After being forced to retire because of physical limitations, a Roy Kent, player famous for his anger, becomes passive and depressed. When given the forced opportunity to be a sports commentator, his anger breaks forth, insulting every aspect of the game in progress ….leading to cheers for his “telling it like it is.” He has diffused his anger by turning it into a mode of entertainment, like political commentators talk radio.
I notice that some people are put off by the sweet and happy resolutions in the storylines, complaining that Lasso is more of a crunchy comfort food indulgence than a biting comedy. Perhaps, but so many people are so angry these day. This is the real reason we are fish out of water…whether its politics, work, or romance…everybody is so angry that we don’t know how to cope without hiding or being mean. Despite enlightened advice to the contrary, it’s hard to be angry when you are eating an eclair or watching Ted Lasso.

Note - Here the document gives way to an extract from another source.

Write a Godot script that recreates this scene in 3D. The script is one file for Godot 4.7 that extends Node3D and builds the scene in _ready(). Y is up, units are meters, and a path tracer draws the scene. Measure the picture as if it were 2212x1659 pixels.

Ted and his assistant coach consistently play with words and phrases for fun and delight, from awful puns to amazing bits of Second City verbal improv. These sword flashes of language remind us that playing with words is as important as playing on the field. When we lose our sense of play, we again lose our sense of ritual. The irony of play is that it uses repetition and ritual to discover a new way of seeing the familiar. Better to tilt at windmills, than to see everything as irredeemable. After all, windmills are the comic cross we use to crucify our prophets. It’s good to see Ted lasso a few Emmys along the way.